→ **Description of the task**: Copy the listing verbatim, excluding any images found in it.

→ **Information shown**:
━━━━━━━━━━━━━━━━

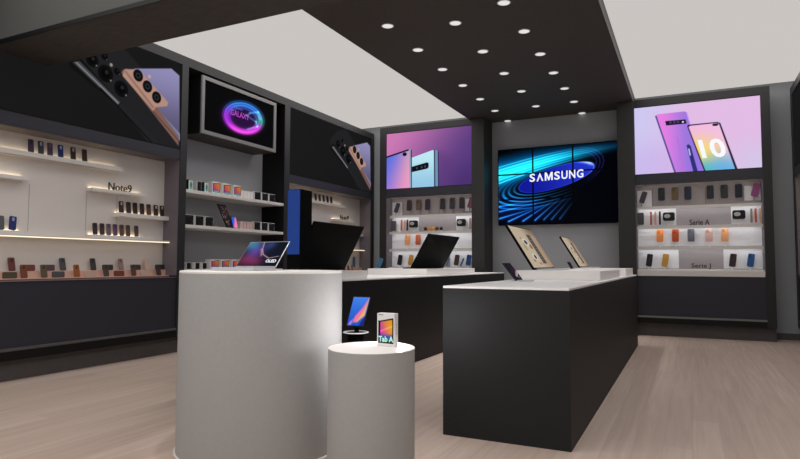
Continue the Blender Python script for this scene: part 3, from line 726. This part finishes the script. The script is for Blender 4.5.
for z, nm, wcol in ((1.9205, 'top shelf', 'white'), (1.5005, 'middle shelf', 'pinkish white')):
    m_ = M['boxwhite'] if nm == 'top shelf' else cm((216, 186, 184))
    for i in range(4):
        carton('slim_carton', 'plain %s slim box, %s in the plain row on the %s' % (wcol, ['leftmost', 'second', 'third', 'rightmost'][i], nm), 'box', 'plain slim boxes on the %s' % nm,
               6.175+i*.064, z, .12, .056, .105, None, m_)
    for i in range(3):
        carton('phone_carton', 'black phone box, %s of three at the right end of the %s' % (['left one', 'middle one', 'right one'][i], nm), 'box', 'black phone boxes at the right end of the %s' % nm,
               6.45+i*.16, z, .035, .135, .12, blackprint, M['boxwhite'])
for i in range(3):
    carton('phone_carton', 'black phone box, %s of three at the left end of the middle shelf' % ['left one', 'middle one', 'right one'][i], 'box', 'black phone boxes at the left end of the middle shelf',
           5.20+i*.165, 1.5005, .035, .14, .125, blackprint, M['boxwhite'])
phone('mobile_phone', 'small white phone leaning right of the left black boxes on the middle shelf', 'phone', None, .05, .10, (205, 200, 205), lean=8, roll=-18, at=(-5.44, 5.71, 1.5005), rz=R(90), screen=(120, 60, 60))
# dotted dark board leaning, and the small pink tablet before it
def dots(U, V):
    img = np.zeros(U.shape+(3,))+np.array((62, 48, 52)); rn = np.random.RandomState(3)
    for k in range(26):
        c = rn.rand(2)*.9+.05; img = over(img, disc(U, V, c, .05, .03, .4), (190, 180, 190) if k % 3 else (180, 110, 90))
    return img
def screen_thing(name, lab, cat, P0, P1, lean, L, th, pic, res, body, casem, group=None, stand=None, printed=False):
    """flat display: bottom edge P0->P1 (as seen from the front), leaning back by `lean` degrees, length L up the slope"""
    P0 = Vector(P0); P1 = Vector(P1); w_ = (P1-P0).length; rz = math.atan2(P1.y-P0.y, P1.x-P0.x)
    t = thing(name, lab, cat, P0, rz, group)
    mx = Matrix.Translation((0, 0, th*math.sin(R(lean))+.0005)) @ Matrix.Rotation(R(-lean), 4, 'X')
    m = MB(); m.box((0, 0, 0), (w_, th, L), casem, min(.004, th*.3)); m.build('body', t, mx)
    if pic is not None:
        e = .012 if w_ > .3 else .006
        picture('screen', w_-2*e, L-2*e, *res, pic, M['print'] if printed else M['pic'], t, (0, 0, 0), mx @ Matrix.Translation((e, -.0015, e)))
    return t
screen_thing('display_board', 'dark brown board with pale dots leaning on the middle shelf', 'board', (-5.42, 5.94, 1.502), (-5.42, 6.09, 1.502), 0, .30, .012, dots, (40, 60), None, M['framedark'], printed=True)
bd = SC.objects['display_board']
for ch in bd.children:                                     # sheared to the left like a fanned sheet
    for v in ch.data.vertices: v.co.x -= v.co.z*.62
    ch.data.update()
def pinkblue(U, V):
    return lerp((40, 90, 210), (240, 120, 170), ss(.35, .75, U*.7+(1-V)*.5))
screen_thing('small_tablet', 'small tablet with pink and blue picture before the dotted board', 'tablet', (-5.36, 5.99, 1.502), (-5.36, 6.09, 1.502), 0, .15, .008, pinkblue, (20, 30), None, M['framedark'])
bd = bpy.context.scene.objects['small_tablet']
for ch in bd.children:
    for v in ch.data.vertices: v.co.x -= v.co.z*.35
    ch.data.update()

# ------------------------------------------------------------------ back wall cabinets' contents
def bphone(side, px, pyb, z, wd, ht, col, lab, lean=5, roll=0, cam_=None, kind='phone', group=None, stand=True, th=.012, Y=None, screen=None):
    Yp = Y or 9.58
    X = hit_y(px, pyb, Yp).x
    nm = {'phone': 'mobile_phone', 'case': 'phone_case', 'slim': 'slim_phone', 'watch': 'wearable_box'}[kind]
    rot = Matrix.Rotation(R(roll), 4, 'Y'); mx = Matrix.Rotation(R(-lean), 4, 'X') @ rot
    hz = z[1]-z[0]
    m = MB(); m.prism(rrect(wd, ht, min(wd, ht)*(.2 if kind != 'slim' else .3), 3), -th, 0, cm(col), cm(screen) if screen else None)
    mz = min((mx @ v.co).z for v in m.bm.verts)
    mx = Matrix.Translation((0, 0, -mz+hz)) @ mx
    o = m.build(nm, None, mx); tag(o, lab, {'phone': 'phone', 'case': 'phone case', 'slim': 'phone', 'watch': 'box'}[kind], group)
    if cam_:
        k = MB(); k.prism(rrect(wd*.34, ht*.25, wd*.1, 2, -wd*.18, ht*.68), -th-.003, -th, cm(cam_)); k.build('camera_module', o, mx)
    if hz > .004:
        s = MB(); s.box((-wd*.1, -.002, 0), (wd*.1, .004, hz+.01), M['nichegrey'] if z[0] > 1.9 else M['tile']); s.build('stand', o)
    o.location = (X, Yp, z[0])
    return o
def fill(side, xs, y):
    pass
L1, L2, L3, L4 = 1.9055, 1.6105, 1.3005, .9755
dk = (44, 42, 50)
cabs = {
 'right': dict(r1=[(641.3, 'tilt', (56, 54, 62)), (661.6, 'p', (40, 42, 50)), (675.2, 'p', (104, 88, 64)), (688.1, 'p', (38, 44, 62)), (710.4, 'p', (42, 42, 50)), (724.6, 'p', (50, 52, 56)), (739, 'p', (34, 36, 52)), (754.2, 'pink', (150, 78, 130))],
              r2=[(640.8, 'p', (74, 76, 80)), (651.2, 's', (176, 84, 66)), (655.6, 's', (206, 160, 150)), (660, 's', (60, 58, 64)), (669, 'w', (30, 30, 34)), (739, 'w', (30, 30, 30)), (751.6, 's', (140, 136, 132)), (756, 's', (196, 96, 70)), (760.8, 's', (206, 170, 150))],
              r3=[(660.1, 'p', (240, 150, 80)), (675.6, 'p', (186, 84, 46)), (691.2, 'p', (106, 106, 118)), (709.3, 'p', (222, 180, 170)), (725, 'p', (240, 172, 120))],
              r4=[(648.6, 'p', (38, 38, 46)), (664.5, 'g', (120, 90, 60)), (732, 'p', (58, 44, 46)), (750, 'p', (44, 86, 140))]),
 'left': dict(r1=[(395.6, 'tilt', (56, 54, 62)), (409.2, 'p', (58, 50, 54)), (418.5, 'p', (108, 88, 74)), (427.5, 'p', (54, 48, 66)), (442.5, 'p', (48, 44, 54)), (452, 'p', (56, 52, 62)), (461.8, 'p', (44, 42, 52)), (469.6, 'pink', (120, 70, 96))],
              r2=[(393.4, 'p', (84, 84, 86)), (401.5, 's', (196, 120, 100)), (404.6, 's', (222, 176, 160)), (407.4, 's', (66, 60, 66)), (413.9, 'w', (40, 36, 40)), (461.6, 'w', (40, 38, 36)), (470.0, 's', (170, 140, 124)), (473.2, 's', (170, 80, 74))],
              r3=[(407.3, 'p', (236, 158, 110)), (418, 'p', (190, 96, 60))],
              r4=[(399.2, 'p', (42, 40, 46)), (410, 'g', (112, 90, 64)), (446.6, 's', (76, 100, 140)), (456, 'p', (72, 50, 50)), (460.7, 's', (78, 100, 136)), (468, 'p', (46, 74, 122))])}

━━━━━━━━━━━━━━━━

→ **Finished answer**:
Continue the Blender Python script for this scene: part 3, from line 726. This part finishes the script. The script is for Blender 4.5.
for z, nm, wcol in ((1.9205, 'top shelf', 'white'), (1.5005, 'middle shelf', 'pinkish white')):
    m_ = M['boxwhite'] if nm == 'top shelf' else cm((216, 186, 184))
    for i in range(4):
        carton('slim_carton', 'plain %s slim box, %s in the plain row on the %s' % (wcol, ['leftmost', 'second', 'third', 'rightmost'][i], nm), 'box', 'plain slim boxes on the %s' % nm,
               6.175+i*.064, z, .12, .056, .105, None, m_)
    for i in range(3):
        carton('phone_carton', 'black phone box, %s of three at the right end of the %s' % (['left one', 'middle one', 'right one'][i], nm), 'box', 'black phone boxes at the right end of the %s' % nm,
               6.45+i*.16, z, .035, .135, .12, blackprint, M['boxwhite'])
for i in range(3):
    carton('phone_carton', 'black phone box, %s of three at the left end of the middle shelf' % ['left one', 'middle one', 'right one'][i], 'box', 'black phone boxes at the left end of the middle shelf',
           5.20+i*.165, 1.5005, .035, .14, .125, blackprint, M['boxwhite'])
phone('mobile_phone', 'small white phone leaning right of the left black boxes on the middle shelf', 'phone', None, .05, .10, (205, 200, 205), lean=8, roll=-18, at=(-5.44, 5.71, 1.5005), rz=R(90), screen=(120, 60, 60))
# dotted dark board leaning, and the small pink tablet before it
def dots(U, V):
    img = np.zeros(U.shape+(3,))+np.array((62, 48, 52)); rn = np.random.RandomState(3)
    for k in range(26):
        c = rn.rand(2)*.9+.05; img = over(img, disc(U, V, c, .05, .03, .4), (190, 180, 190) if k % 3 else (180, 110, 90))
    return img
def screen_thing(name, lab, cat, P0, P1, lean, L, th, pic, res, body, casem, group=None, stand=None, printed=False):
    """flat display: bottom edge P0->P1 (as seen from the front), leaning back by `lean` degrees, length L up the slope"""
    P0 = Vector(P0); P1 = Vector(P1); w_ = (P1-P0).length; rz = math.atan2(P1.y-P0.y, P1.x-P0.x)
    t = thing(name, lab, cat, P0, rz, group)
    mx = Matrix.Translation((0, 0, th*math.sin(R(lean))+.0005)) @ Matrix.Rotation(R(-lean), 4, 'X')
    m = MB(); m.box((0, 0, 0), (w_, th, L), casem, min(.004, th*.3)); m.build('body', t, mx)
    if pic is not None:
        e = .012 if w_ > .3 else .006
        picture('screen', w_-2*e, L-2*e, *res, pic, M['print'] if printed else M['pic'], t, (0, 0, 0), mx @ Matrix.Translation((e, -.0015, e)))
    return t
screen_thing('display_board', 'dark brown board with pale dots leaning on the middle shelf', 'board', (-5.42, 5.94, 1.502), (-5.42, 6.09, 1.502), 0, .30, .012, dots, (40, 60), None, M['framedark'], printed=True)
bd = SC.objects['display_board']
for ch in bd.children:                                     # sheared to the left like a fanned sheet
    for v in ch.data.vertices: v.co.x -= v.co.z*.62
    ch.data.update()
def pinkblue(U, V):
    return lerp((40, 90, 210), (240, 120, 170), ss(.35, .75, U*.7+(1-V)*.5))
screen_thing('small_tablet', 'small tablet with pink and blue picture before the dotted board', 'tablet', (-5.36, 5.99, 1.502), (-5.36, 6.09, 1.502), 0, .15, .008, pinkblue, (20, 30), None, M['framedark'])
bd = bpy.context.scene.objects['small_tablet']
for ch in bd.children:
    for v in ch.data.vertices: v.co.x -= v.co.z*.35
    ch.data.update()

# ------------------------------------------------------------------ back wall cabinets' contents
def bphone(side, px, pyb, z, wd, ht, col, lab, lean=5, roll=0, cam_=None, kind='phone', group=None, stand=True, th=.012, Y=None, screen=None):
    Yp = Y or 9.58
    X = hit_y(px, pyb, Yp).x
    nm = {'phone': 'mobile_phone', 'case': 'phone_case', 'slim': 'slim_phone', 'watch': 'wearable_box'}[kind]
    rot = Matrix.Rotation(R(roll), 4, 'Y'); mx = Matrix.Rotation(R(-lean), 4, 'X') @ rot
    hz = z[1]-z[0]
    m = MB(); m.prism(rrect(wd, ht, min(wd, ht)*(.2 if kind != 'slim' else .3), 3), -th, 0, cm(col), cm(screen) if screen else None)
    mz = min((mx @ v.co).z for v in m.bm.verts)
    mx = Matrix.Translation((0, 0, -mz+hz)) @ mx
    o = m.build(nm, None, mx); tag(o, lab, {'phone': 'phone', 'case': 'phone case', 'slim': 'phone', 'watch': 'box'}[kind], group)
    if cam_:
        k = MB(); k.prism(rrect(wd*.34, ht*.25, wd*.1, 2, -wd*.18, ht*.68), -th-.003, -th, cm(cam_)); k.build('camera_module', o, mx)
    if hz > .004:
        s = MB(); s.box((-wd*.1, -.002, 0), (wd*.1, .004, hz+.01), M['nichegrey'] if z[0] > 1.9 else M['tile']); s.build('stand', o)
    o.location = (X, Yp, z[0])
    return o
def fill(side, xs, y):
    pass
L1, L2, L3, L4 = 1.9055, 1.6105, 1.3005, .9755
dk = (44, 42, 50)
cabs = {
 'right': dict(r1=[(641.3, 'tilt', (56, 54, 62)), (661.6, 'p', (40, 42, 50)), (675.2, 'p', (104, 88, 64)), (688.1, 'p', (38, 44, 62)), (710.4, 'p', (42, 42, 50)), (724.6, 'p', (50, 52, 56)), (739, 'p', (34, 36, 52)), (754.2, 'pink', (150, 78, 130))],
              r2=[(640.8, 'p', (74, 76, 80)), (651.2, 's', (176, 84, 66)), (655.6, 's', (206, 160, 150)), (660, 's', (60, 58, 64)), (669, 'w', (30, 30, 34)), (739, 'w', (30, 30, 30)), (751.6, 's', (140, 136, 132)), (756, 's', (196, 96, 70)), (760.8, 's', (206, 170, 150))],
              r3=[(660.1, 'p', (240, 150, 80)), (675.6, 'p', (186, 84, 46)), (691.2, 'p', (106, 106, 118)), (709.3, 'p', (222, 180, 170)), (725, 'p', (240, 172, 120))],
              r4=[(648.6, 'p', (38, 38, 46)), (664.5, 'g', (120, 90, 60)), (732, 'p', (58, 44, 46)), (750, 'p', (44, 86, 140))]),
 'left': dict(r1=[(395.6, 'tilt', (56, 54, 62)), (409.2, 'p', (58, 50, 54)), (418.5, 'p', (108, 88, 74)), (427.5, 'p', (54, 48, 66)), (442.5, 'p', (48, 44, 54)), (452, 'p', (56, 52, 62)), (461.8, 'p', (44, 42, 52)), (469.6, 'pink', (120, 70, 96))],
              r2=[(393.4, 'p', (84, 84, 86)), (401.5, 's', (196, 120, 100)), (404.6, 's', (222, 176, 160)), (407.4, 's', (66, 60, 66)), (413.9, 'w', (40, 36, 40)), (461.6, 'w', (40, 38, 36)), (470.0, 's', (170, 140, 124)), (473.2, 's', (170, 80, 74))],
              r3=[(407.3, 'p', (236, 158, 110)), (418, 'p', (190, 96, 60))],
              r4=[(399.2, 'p', (42, 40, 46)), (410, 'g', (112, 90, 64)), (446.6, 's', (76, 100, 140)), (456, 'p', (72, 50, 50)), (460.7, 's', (78, 100, 136)), (468, 'p', (46, 74, 122))])}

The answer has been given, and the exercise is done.